Kitsch art, by contrast, is designed to put emotion on sale: it works as advertisements work, creating a fantasy world in which everything, love included, can be purchased, and in which every emotion is simply one item in an infinite line of substitutes. The clichéd kiss, the doe-eyed smile, the Christmas-card sentiments: all advertise what cannot be advertised without ceasing to be. They commit the salesman to nothing. They can be bought and sold without emotional hardship, since the emotion, being a fantasy product, no longer exists in its committed form.

Fear of kitsch led to the routinisation of modernism. By posing as a modernist, the artist gives an easily perceivable sign of his authenticity. But the result is cliché of another kind. This is one reason for the emergence of a wholly new artistic enterprise that some call ‘postmodernism’ but which might be better described as ‘pre-emptive kitsch’.

In the place of modernist severity comes a kind of institutionalised fakery. Public galleries and big collections fill with the pre-digested clutter of modern life. Such art eschews subtlety, allusion and implication, and in place of imagined ideals in gilded frames it offers real junk in quotation marks. It is indistinguishable in the end from advertising — with the sole qualification that it has no product to sell except itself.
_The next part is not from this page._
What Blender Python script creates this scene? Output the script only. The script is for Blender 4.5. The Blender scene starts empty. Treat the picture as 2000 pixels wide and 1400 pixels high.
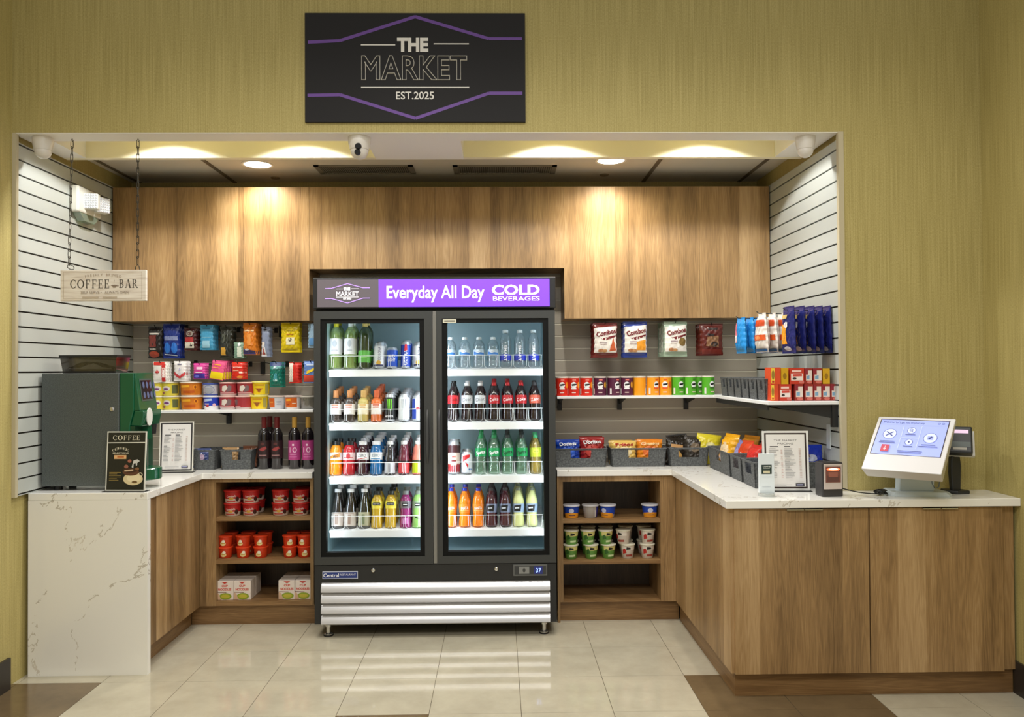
import bpy, math, random, re
from math import sin, cos, pi, radians
from mathutils import Vector, Matrix
from mathutils.geometry import tessellate_polygon
random.seed(7)
S = bpy.context.scene
COL = S.collection
# ---------------------------------------------------------------- camera
F, HC = 1553.67, 1.5129
RR = Vector((0.999834, -0.017211, -0.005969))
RD = Vector((-0.005738, 0.013434, -0.999893))
RF = Vector((0.017289, 0.999762, 0.013333))
cam = bpy.data.cameras.new('camera'); cam_ob = bpy.data.objects.new('camera', cam); COL.objects.link(cam_ob)
cam.sensor_width = 36.0; cam.sensor_fit = 'HORIZONTAL'; cam.lens = F / 2000.0 * 36.0; cam.clip_start = 0.05
m = Matrix.Identity(4)
for i in range(3):
    m[i][0], m[i][1], m[i][2] = RR[i], -RD[i], -RF[i]
m.translation = (0, 0, HC)
cam_ob.matrix_world = m
S.camera = cam_ob
# ---------------------------------------------------------------- render look
S.view_settings.view_transform = 'Standard'; S.view_settings.look = 'None'
S.view_settings.gamma = 1.0; S.view_settings.use_curve_mapping = False
S.view_settings.exposure = 0.2
S.cycles.transparent_max_bounces = 40; S.cycles.max_bounces = 8; S.cycles.diffuse_bounces = 4
S.cycles.caustics_reflective = False; S.cycles.caustics_refractive = False
S.cycles.use_denoising = True; S.cycles.sample_clamp_indirect = 6.0
# ---------------------------------------------------------------- world and lights
W = bpy.data.worlds.new('world'); S.world = W; W.use_nodes = True
bg = W.node_tree.nodes['Background']; bg.inputs[0].default_value = (1.0, 0.975, 0.915, 1); bg.inputs[1].default_value = 0.50
def light(name, kind, loc, energy, color=(1, .93, .82), rot=(0, 0, 0), **kw):
    l = bpy.data.lights.new(name, kind); l.energy = energy; l.color = color
    for k, v in kw.items(): setattr(l, k, v)
    o = bpy.data.objects.new(name, l); o.location = loc; o.rotation_euler = rot; COL.objects.link(o); return o
# added fill lights, out of view above the lobby, brightening wall and fronts
for lx, le in ((-1.35, 40), (-.45, 52), (.55, 52), (1.6, 40)):
    light('lobby_fill_spot', 'SPOT', (lx, 2.75, 3.6), le, color=(1, .965, .89), spot_size=radians(138), spot_blend=1., shadow_soft_size=.12)
light('lobby_fill_area', 'AREA', (0, .6, 3.5), 74, color=(1, .97, .91), shape='RECTANGLE', size=2.4, size_y=0.8)
# spots in the soffit slot and cans in the alcove ceiling
def P(px, py, Y):
    d = RR * ((px - 1000) / F) + RD * ((py - 700) / F) + RF
    t = Y / d.y
    return d.x * t, HC + d.z * t
def PX(px, Y, py=720): return P(px, py, Y)[0]
def PZ(py, Y, px=1000): return P(px, py, Y)[1]
def G(px, py, Z):
    d = RR * ((px - 1000) / F) + RD * ((py - 700) / F) + RF
    t = (Z - HC) / d.z
    return d.x * t, d.y * t
for px, e in ((318, 29), (582, 31), (1087, 31), (1385, 29)):
    light('soffit_spot', 'SPOT', (PX(px, 4.2, 290), 4.085, 2.815), e, color=(1, .985, .94), spot_size=radians(136), spot_blend=.12, shadow_soft_size=.03)
CANS = [G(503, 321, 2.735), G(1193, 313, 2.735)]
for cx, cy in CANS:
    light('can_spot', 'SPOT', (cx, cy, 2.715), 40, color=(1, .93, .80), spot_size=radians(150), spot_blend=.9, shadow_soft_size=.05)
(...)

Perhaps the destiny of culture is to induct us all into a Disneyland dream whenever the dangerous lust for realities sweeps across us. When you look at the cultural institutions in democracies today, you might well be tempted to think that faking is their purpose, and that it is a purpose pursued for the good of us all.

Yet culture is important. Without it we remain emotionally uneducated. There are consequences of fake culture that are comparable to the consequences of corruption in politics. In a world of fakes, the public interest is constantly sacrificed to private fantasy, and the truths on which we depend for our rescue are left unexamined and unknown.